Kita imma’ah ketika kita dengan cepat menyimpulkan ucapan orang lain hanya dari mendengar selintas. Kita juga imma’ah kalau kita segera memberikan pujian karena mendengar kabar sekedarnya mengenai dia. Apalagi kalau sampai menjatuhkan kesimpulan dengan sangat yakin tentang seseorang hanya dari rumor — entah, apakah masih termasuk imma’ah atau bukan.

Alhasil, dengan kriteria seperti itu, rasanya hampir setiap hari kita terperosok ke dalam imma’ah. Kadang-kadang tersadar sesudah lewat, tetapi melakukan kesalahan lagi beberapa menit sesudah sadar.
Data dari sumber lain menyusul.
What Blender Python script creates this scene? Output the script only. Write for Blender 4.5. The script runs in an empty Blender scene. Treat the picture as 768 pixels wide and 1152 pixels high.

Saya mohon ampunan kepada Allah atas berbagai perbuatan imma’ah yang saya lakukan karena ketidaktahuan saya atau karena kecerobohan saya. Saya meminta maaf kepada Anda jika saya pernah gegabah menyimpulkan ucapan Anda, padahal saya belum memeriksanya.

Apapun, kita mengharap pertolongan Allah semoga kemudahan dalam proses menumbuhkan kehangatan dan keakraban setelah menikah. Adapun kesulitan dalam proses, melahirkan kesetiaan, kedalaman cinta, dan kelurusan niat setelah melaksanakan akad nikah. Bagi mereka ketenteraman, mawaddah wa rahmah hingga hari kiamat kelak. Allahumma amin.

Rahmat Allah datang dalam berbagai bentuk.